ISLAMABAD - The PTI-led federal government is seriously contemplating to amend Finance Bill 2018-19 to generate additional revenue, besides slashing down development budget.

The federal government has already termed the annual budget for the ongoing fiscal year as unrealistic. Sources revealed that the government might discuss revenue proposals in the federal cabinet meeting being held today (Thursday). The government would present mini budget in the upcoming session of the National Assembly.

The government would withdraw tax concessions for salaried class as approved by the Parliament. The last Pakistan Muslim League-Nawaz (PML-N) government had introduced tax exemption for people with annual income up to Rs1.2 million. However, the PTI government will reduce the slab from Rs1.2 million to Rs0.8 million. Federal Board of Revenue (FBR) had estimated that aforementioned concession had caused Rs100 billion revenue shortfall for the national exchequer. “The decision of previous government to reduce income tax rates was a political one without taking account of economic considerations,” said an official of the FBR.

The government is also considering a proposal regarding imposition of 1 per cent regulatory duty on all import items. This decision would not only help in generating revenues but would also reduce increasing import bill of the country. The soaring imports are widening the current account deficit of the country, which is eroding foreign exchange reserves.

The government is considering measures to achieve the desired tax collection target of Rs4,435 for the current fiscal year against collection of Rs3,842 billion during the previous fiscal year. FBR had revised its collection target to Rs3,935 billion but it had actually collected only Rs3,842 billion during the year.

On the other hand, the government is planning to cut the development budget massively. The Planning Division has been told in written to stop releasing funds to unapproved projects with less than 20 per cent expenditures incurred.

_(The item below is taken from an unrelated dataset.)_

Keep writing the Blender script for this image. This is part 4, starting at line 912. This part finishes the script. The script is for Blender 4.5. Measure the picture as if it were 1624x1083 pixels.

However, they were verbally ordered by the secretary to stop releasing all the funds till further order, it has been learnt.

The government wants to rationalise the PSDP funds with an aim to revise it downward and is planning to impose cut on less important, unapproved and slow-moving projects.

The government is working on reducing federal development programme to about Rs775 billion from the Rs1,030 billion set in the budget 2018-19. This would provide about Rs250-255 billion or 25 per cent saving to the government.